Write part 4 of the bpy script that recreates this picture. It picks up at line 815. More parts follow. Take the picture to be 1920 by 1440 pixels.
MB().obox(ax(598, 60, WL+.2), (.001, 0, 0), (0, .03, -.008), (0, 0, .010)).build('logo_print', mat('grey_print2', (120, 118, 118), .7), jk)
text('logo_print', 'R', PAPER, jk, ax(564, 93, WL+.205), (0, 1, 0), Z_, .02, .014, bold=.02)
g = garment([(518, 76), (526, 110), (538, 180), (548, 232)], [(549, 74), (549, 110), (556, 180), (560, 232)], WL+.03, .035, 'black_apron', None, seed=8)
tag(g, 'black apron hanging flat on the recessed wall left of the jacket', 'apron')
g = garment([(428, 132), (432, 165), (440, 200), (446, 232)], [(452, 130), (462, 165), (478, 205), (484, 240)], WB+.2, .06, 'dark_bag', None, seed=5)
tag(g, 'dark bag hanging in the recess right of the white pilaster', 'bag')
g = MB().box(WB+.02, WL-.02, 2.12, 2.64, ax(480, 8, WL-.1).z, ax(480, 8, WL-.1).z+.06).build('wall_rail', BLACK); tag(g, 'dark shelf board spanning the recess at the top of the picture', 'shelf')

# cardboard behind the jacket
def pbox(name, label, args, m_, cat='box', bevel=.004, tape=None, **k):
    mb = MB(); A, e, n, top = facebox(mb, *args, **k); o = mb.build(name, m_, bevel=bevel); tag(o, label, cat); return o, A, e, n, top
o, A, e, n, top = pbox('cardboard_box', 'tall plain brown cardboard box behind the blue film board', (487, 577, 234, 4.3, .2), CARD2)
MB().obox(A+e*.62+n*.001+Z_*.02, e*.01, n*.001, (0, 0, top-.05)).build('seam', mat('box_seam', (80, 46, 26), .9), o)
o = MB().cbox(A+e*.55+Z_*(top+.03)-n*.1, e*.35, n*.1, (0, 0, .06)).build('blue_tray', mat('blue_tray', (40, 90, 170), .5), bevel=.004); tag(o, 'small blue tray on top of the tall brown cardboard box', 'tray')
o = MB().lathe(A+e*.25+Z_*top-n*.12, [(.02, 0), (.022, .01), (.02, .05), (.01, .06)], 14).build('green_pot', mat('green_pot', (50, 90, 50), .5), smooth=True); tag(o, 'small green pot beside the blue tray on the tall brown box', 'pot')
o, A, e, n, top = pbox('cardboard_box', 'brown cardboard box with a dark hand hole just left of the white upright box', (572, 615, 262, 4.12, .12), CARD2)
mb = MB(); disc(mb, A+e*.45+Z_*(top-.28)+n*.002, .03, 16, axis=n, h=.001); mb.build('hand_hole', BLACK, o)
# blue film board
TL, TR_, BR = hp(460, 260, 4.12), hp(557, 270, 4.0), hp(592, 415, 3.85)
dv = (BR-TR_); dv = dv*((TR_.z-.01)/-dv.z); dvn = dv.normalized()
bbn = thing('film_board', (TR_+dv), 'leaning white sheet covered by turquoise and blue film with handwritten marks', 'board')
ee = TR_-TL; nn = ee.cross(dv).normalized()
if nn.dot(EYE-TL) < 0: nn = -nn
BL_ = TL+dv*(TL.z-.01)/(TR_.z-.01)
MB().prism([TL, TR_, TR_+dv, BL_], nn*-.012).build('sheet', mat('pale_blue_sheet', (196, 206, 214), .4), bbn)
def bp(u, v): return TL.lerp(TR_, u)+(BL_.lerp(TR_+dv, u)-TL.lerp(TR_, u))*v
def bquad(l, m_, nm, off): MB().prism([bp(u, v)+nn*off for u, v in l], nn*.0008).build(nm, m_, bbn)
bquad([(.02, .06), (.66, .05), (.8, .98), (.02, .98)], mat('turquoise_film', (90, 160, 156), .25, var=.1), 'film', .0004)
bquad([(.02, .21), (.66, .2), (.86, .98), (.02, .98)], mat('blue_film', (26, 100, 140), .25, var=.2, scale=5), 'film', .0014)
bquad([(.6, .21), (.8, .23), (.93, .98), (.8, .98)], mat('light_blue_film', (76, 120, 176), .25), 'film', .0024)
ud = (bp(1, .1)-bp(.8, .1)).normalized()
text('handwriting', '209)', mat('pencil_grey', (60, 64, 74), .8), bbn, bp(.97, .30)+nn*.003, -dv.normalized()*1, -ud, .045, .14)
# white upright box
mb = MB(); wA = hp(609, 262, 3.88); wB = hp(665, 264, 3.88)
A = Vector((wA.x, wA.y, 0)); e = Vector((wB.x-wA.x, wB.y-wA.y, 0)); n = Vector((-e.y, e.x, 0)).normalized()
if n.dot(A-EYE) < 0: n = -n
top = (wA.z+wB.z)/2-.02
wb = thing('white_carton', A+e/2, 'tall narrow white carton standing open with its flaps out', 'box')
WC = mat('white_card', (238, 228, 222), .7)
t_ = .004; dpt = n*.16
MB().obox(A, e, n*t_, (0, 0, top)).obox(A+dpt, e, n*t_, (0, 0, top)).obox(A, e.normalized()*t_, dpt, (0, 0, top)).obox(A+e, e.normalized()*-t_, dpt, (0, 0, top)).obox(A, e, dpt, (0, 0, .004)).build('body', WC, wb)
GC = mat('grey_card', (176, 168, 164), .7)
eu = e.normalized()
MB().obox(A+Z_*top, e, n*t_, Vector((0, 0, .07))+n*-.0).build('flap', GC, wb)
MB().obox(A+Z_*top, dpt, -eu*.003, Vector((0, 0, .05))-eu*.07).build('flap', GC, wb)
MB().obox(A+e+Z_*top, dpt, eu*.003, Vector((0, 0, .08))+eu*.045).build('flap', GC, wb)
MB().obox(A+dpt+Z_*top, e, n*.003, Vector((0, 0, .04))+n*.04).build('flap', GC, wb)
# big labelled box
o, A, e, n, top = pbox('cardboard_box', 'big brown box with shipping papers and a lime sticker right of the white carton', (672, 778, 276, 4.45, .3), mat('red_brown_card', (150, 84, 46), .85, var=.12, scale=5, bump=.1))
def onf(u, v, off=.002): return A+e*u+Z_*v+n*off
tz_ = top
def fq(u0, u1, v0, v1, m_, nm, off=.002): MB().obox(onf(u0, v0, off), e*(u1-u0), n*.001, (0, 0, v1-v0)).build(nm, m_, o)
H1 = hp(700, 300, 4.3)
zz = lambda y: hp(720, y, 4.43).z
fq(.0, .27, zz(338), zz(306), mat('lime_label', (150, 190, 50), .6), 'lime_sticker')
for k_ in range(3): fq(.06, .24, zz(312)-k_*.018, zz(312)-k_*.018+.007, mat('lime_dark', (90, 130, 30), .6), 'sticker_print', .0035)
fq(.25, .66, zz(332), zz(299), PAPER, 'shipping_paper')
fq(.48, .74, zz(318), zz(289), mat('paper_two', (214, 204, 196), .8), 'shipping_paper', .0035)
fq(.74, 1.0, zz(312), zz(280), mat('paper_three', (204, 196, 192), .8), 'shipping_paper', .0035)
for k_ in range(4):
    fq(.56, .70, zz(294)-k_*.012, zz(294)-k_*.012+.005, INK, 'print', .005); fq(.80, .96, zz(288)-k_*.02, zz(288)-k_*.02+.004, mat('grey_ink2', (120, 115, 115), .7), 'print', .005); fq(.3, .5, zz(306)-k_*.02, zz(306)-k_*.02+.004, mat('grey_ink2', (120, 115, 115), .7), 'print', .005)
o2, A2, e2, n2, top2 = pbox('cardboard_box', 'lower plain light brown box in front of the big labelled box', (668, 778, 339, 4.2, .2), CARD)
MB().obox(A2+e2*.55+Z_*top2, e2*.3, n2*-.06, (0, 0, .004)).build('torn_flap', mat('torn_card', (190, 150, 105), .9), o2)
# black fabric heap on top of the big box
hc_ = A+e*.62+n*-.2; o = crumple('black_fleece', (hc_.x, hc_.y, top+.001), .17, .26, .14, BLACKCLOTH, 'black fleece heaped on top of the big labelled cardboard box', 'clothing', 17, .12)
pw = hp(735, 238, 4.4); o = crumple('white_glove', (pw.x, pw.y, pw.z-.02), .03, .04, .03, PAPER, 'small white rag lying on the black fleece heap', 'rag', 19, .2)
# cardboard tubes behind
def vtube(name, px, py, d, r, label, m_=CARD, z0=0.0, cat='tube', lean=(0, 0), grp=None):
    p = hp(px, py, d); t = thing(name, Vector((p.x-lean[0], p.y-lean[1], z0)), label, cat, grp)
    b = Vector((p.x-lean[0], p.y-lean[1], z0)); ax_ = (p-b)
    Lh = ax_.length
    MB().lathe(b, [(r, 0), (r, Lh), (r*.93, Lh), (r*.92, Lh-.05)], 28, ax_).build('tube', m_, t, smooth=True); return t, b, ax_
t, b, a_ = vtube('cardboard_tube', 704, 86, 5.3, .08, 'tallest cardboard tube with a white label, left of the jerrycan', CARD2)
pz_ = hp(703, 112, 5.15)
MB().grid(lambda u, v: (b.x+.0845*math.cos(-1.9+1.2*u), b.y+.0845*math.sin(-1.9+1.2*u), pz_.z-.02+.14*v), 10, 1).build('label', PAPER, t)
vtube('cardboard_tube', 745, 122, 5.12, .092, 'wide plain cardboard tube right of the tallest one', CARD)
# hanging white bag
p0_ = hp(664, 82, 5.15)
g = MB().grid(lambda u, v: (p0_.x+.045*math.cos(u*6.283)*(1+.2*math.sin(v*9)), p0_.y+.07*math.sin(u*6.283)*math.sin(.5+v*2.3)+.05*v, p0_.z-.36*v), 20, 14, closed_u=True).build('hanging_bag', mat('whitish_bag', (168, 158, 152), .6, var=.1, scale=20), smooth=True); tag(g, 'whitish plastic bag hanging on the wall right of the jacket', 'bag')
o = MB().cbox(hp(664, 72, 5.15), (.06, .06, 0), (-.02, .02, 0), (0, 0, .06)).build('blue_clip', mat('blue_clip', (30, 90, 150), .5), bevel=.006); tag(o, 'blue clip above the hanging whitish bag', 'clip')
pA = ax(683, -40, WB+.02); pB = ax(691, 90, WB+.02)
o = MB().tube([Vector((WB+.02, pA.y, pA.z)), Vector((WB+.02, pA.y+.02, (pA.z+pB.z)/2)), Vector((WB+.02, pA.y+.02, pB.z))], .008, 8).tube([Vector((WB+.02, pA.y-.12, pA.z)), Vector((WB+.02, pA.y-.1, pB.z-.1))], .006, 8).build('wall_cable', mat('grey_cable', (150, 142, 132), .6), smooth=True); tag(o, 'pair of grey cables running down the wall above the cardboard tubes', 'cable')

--

--- EXERCISE OBJECTIVE ---
Print, please, the lines above from the very first through the one that holds "the picture', 'shelf')", both included, word for word and with nothing else.

--- SOLUTION BELOW ---
Write part 4 of the bpy script that recreates this picture. It picks up at line 815. More parts follow. Take the picture to be 1920 by 1440 pixels.
MB().obox(ax(598, 60, WL+.2), (.001, 0, 0), (0, .03, -.008), (0, 0, .010)).build('logo_print', mat('grey_print2', (120, 118, 118), .7), jk)
text('logo_print', 'R', PAPER, jk, ax(564, 93, WL+.205), (0, 1, 0), Z_, .02, .014, bold=.02)
g = garment([(518, 76), (526, 110), (538, 180), (548, 232)], [(549, 74), (549, 110), (556, 180), (560, 232)], WL+.03, .035, 'black_apron', None, seed=8)
tag(g, 'black apron hanging flat on the recessed wall left of the jacket', 'apron')
g = garment([(428, 132), (432, 165), (440, 200), (446, 232)], [(452, 130), (462, 165), (478, 205), (484, 240)], WB+.2, .06, 'dark_bag', None, seed=5)
tag(g, 'dark bag hanging in the recess right of the white pilaster', 'bag')
g = MB().box(WB+.02, WL-.02, 2.12, 2.64, ax(480, 8, WL-.1).z, ax(480, 8, WL-.1).z+.06).build('wall_rail', BLACK); tag(g, 'dark shelf board spanning the recess at the top of the picture', 'shelf')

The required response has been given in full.